Zimbra Brings New Age Panache To Messaging, Collaboration
The company emerged from stealth mode in November 2005 into the hypercompetitive and largely saturated realm of e-mail and collaboration.
But Zimbra is bringing some New Age panache into an arena where legacy champs IBM and Microsoft have been beating each other silly.
For one thing, Zimbra touts its "Web 2.0" roots as the antithesis of old world e-mail offerings. But it also respects the traditions of its forebears. "We are certainly doing our level best to build an ecosystem. The companies who preceded us in that space—Microsoft most notably—built on partners," said Scott Dietzen, president and CTO of the San Mateo, Calif.-based company.
Bad channel behavior by some of these e-mail incumbents could boost Zimbra's prospects, Dietzen said. "Microsoft is competing more with its partners and getting into hosted Exchange and Office Live. That opens doors for us."
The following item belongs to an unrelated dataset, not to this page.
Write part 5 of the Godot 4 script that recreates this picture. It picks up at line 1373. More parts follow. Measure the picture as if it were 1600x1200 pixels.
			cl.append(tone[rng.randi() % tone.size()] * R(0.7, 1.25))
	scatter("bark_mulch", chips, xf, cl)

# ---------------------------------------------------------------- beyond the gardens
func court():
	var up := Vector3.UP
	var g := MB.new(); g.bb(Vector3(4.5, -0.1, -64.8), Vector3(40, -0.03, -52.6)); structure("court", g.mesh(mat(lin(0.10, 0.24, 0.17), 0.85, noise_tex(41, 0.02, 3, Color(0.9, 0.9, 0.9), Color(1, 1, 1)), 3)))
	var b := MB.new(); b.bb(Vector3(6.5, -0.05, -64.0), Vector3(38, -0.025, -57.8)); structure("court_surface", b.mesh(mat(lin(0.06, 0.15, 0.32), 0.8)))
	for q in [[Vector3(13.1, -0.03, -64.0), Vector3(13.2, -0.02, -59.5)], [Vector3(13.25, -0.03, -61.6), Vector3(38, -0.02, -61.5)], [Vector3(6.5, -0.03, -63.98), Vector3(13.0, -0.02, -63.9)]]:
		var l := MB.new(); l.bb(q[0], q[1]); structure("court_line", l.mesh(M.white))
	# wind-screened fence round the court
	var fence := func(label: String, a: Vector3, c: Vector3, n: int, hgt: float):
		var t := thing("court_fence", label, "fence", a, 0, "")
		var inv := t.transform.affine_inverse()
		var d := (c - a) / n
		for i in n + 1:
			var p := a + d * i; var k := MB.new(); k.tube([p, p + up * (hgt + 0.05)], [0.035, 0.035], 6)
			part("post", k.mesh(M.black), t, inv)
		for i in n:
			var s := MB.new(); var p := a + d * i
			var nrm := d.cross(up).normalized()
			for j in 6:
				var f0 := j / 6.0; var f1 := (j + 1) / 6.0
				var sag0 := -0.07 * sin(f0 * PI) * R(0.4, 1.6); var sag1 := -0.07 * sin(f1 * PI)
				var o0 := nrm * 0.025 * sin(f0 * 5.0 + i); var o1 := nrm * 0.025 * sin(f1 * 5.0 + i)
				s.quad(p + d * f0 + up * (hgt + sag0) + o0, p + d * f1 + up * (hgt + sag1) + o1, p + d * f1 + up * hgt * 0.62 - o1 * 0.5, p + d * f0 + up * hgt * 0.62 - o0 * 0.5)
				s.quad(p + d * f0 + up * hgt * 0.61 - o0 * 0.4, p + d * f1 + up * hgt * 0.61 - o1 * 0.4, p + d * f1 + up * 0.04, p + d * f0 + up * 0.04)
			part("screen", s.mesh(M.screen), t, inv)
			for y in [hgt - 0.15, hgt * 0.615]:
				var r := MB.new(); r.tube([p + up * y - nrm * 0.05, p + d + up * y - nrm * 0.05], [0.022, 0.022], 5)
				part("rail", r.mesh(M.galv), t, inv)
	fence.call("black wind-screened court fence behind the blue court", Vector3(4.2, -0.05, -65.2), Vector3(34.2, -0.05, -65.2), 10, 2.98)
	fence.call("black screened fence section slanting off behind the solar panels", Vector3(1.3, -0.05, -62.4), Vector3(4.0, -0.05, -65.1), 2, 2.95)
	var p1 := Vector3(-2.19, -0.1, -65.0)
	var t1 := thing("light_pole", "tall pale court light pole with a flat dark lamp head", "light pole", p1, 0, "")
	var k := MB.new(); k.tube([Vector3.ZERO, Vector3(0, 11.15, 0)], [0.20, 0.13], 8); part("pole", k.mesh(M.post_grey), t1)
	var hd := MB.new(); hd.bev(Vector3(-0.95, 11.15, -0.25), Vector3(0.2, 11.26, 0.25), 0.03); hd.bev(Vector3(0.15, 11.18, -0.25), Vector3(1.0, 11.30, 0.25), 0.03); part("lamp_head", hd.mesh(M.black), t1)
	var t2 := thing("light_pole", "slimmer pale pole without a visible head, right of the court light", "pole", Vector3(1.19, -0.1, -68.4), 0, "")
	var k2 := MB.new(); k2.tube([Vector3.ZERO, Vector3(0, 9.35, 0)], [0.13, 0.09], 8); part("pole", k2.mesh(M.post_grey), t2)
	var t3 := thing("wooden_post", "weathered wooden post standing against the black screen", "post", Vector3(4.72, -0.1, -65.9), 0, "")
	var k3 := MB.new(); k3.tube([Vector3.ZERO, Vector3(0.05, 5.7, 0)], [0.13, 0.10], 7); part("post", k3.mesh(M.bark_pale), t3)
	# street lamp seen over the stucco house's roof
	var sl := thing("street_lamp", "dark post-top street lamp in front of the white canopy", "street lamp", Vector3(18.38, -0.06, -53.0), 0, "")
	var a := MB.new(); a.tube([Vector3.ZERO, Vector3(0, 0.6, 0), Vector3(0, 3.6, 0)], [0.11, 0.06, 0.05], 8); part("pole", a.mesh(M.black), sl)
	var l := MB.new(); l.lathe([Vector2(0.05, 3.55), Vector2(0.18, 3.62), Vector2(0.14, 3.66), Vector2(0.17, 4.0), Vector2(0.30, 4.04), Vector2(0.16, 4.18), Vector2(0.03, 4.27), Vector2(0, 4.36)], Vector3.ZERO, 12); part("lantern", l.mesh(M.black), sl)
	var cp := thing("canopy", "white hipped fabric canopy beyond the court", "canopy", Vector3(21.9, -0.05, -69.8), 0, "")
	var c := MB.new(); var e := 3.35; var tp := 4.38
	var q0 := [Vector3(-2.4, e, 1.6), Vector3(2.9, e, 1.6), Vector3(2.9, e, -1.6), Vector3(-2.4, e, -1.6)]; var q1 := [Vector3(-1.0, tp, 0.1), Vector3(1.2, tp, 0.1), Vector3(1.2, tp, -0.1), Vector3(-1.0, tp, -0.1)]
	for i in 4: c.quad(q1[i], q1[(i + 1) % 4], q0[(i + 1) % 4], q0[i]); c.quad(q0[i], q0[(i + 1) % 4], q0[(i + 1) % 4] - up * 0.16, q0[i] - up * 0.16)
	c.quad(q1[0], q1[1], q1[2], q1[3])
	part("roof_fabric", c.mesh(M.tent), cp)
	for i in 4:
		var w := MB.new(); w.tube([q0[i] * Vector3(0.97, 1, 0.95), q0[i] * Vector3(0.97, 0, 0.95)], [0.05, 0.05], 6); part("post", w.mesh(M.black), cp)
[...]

Hosting partners are a big part of Zimbra's strategy. The company claims about 100 such partners. "We target folks who host us as a Software as a Service, small businesses who don't want to run their own collaboration server in-house, and some service providers who offer consumer services," Dietzen told CRN.
Zimbra charges hosting partners between $1.25 and $1.75 per user per month for its mail. End-user pricing averages between $6 and $10—building in some healthy margin.
Zimbra also wants partners to write to its APIs for customization and integration work. The product's open-source and cross-platform roots prove attractive to partners who like to code and customize mail and collaboration.
Gregory Rosenberg, CEO of RICIS, an e-mail specialist in Tinley Park, Ill., likes Zimbra's open-source provenance and the "very reasonable" margins it offers. "The open-source nature of Zimbra allows them to do very serious customization of the product as well as integration with a host of customer or third-party applications," he said.
Zimbra can run on Linux, Windows and even Apple servers, which could prove attractive to customers who want to avoid lock-in to Microsoft's stack. Outlook integration means they can retain the client-side look and feel many users like. As for the enterprise, Dietzen sees an opportunity at least in one sub-segment— employees who get mail privileges but no access to calendaring and scheduling. "We have a low price point, we deliver all over the Web, and companies don't have to deploy desktop software," he noted.
Rosenberg lauds the product's slick interface. He says its sweet spot is for customers who get 50 to 150 e-mail messages a day. High-volume power users might be better served elsewhere, he said.
Sixty percent of Zimbra mailboxes are delivered via partners, mostly by hosting partners. The company also is working on a Zimbra appliance that Dietzen expects will be ideal for the VAR channel.